Previously we were having fun with generic programming.  When last we tuned in 
I had...

An enum:

enum ORDER {DESCENDING, ASCENDING};

An Interface:

public interface Ranker(T) {
        bool submit(T value);   // submits a value of type T to be included in 
top 'n' values, true if added or already present 
        bool expire(T value);   // removes a previously included value of type 
T from top 'n' values, false if non-existant
        T extreme();            // returns the value of type T from Ranker 
which is the current top value
}

And a Class Template:

class Rank(T, ORDER rankOrder = ORDER.ASCENDING) : Ranker!(T)

>From this and some implementation magic we can create objects that track the 
>top (or bottom) 'n' elements submitted to it.

So far, so good.

I'm trying to create an alias that lets me create these objects like this:

auto top32 = MaxRank(int)(32);

Where '32' is the number of top elements to track.

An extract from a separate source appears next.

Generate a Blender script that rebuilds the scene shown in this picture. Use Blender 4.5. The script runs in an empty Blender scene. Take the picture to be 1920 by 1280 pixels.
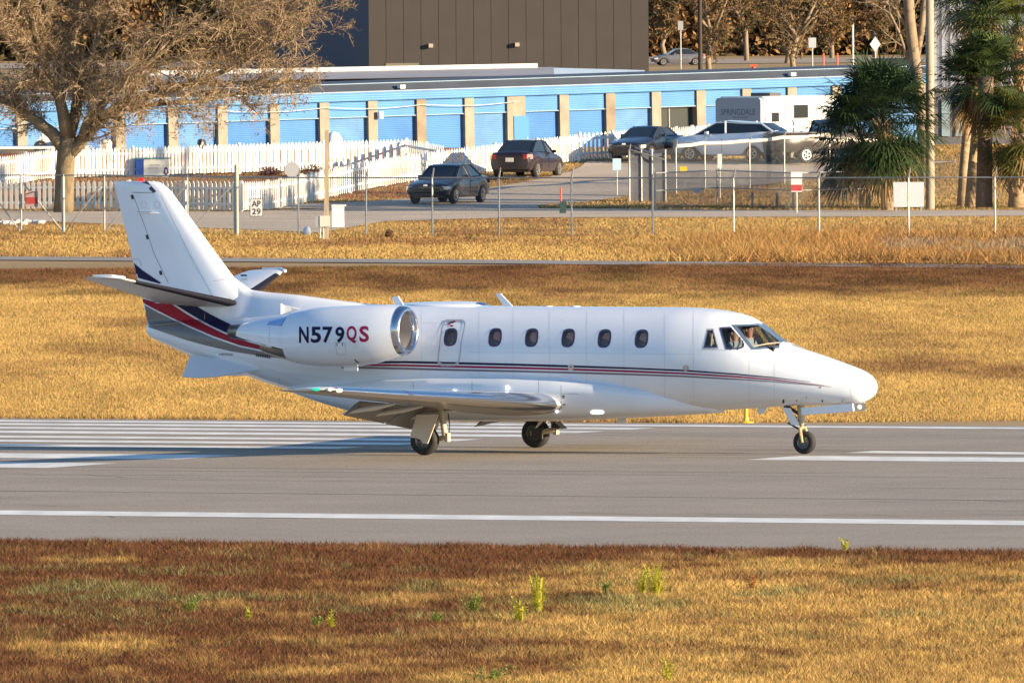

So we create  template aliases like this:

template MinRank(T) {
    alias Rank!(T, ORDER.DESCENDING) MinRank;
}

template MaxRank(T) {
    alias Rank!(T, ORDER.ASCENDING) MaxRank;
}

And that works, but only if I create the MaxRank by including an exclamation 
point thusly:

auto top32 = MaxRank!(int)(32);

Well, that kind of defeats one of the purposes of creating a template alias.  
With just a little more effort I can just type:

auto top32 = Rank!(int, ORDER.ASCENDING);

Is there any way to get around including the exclamation point?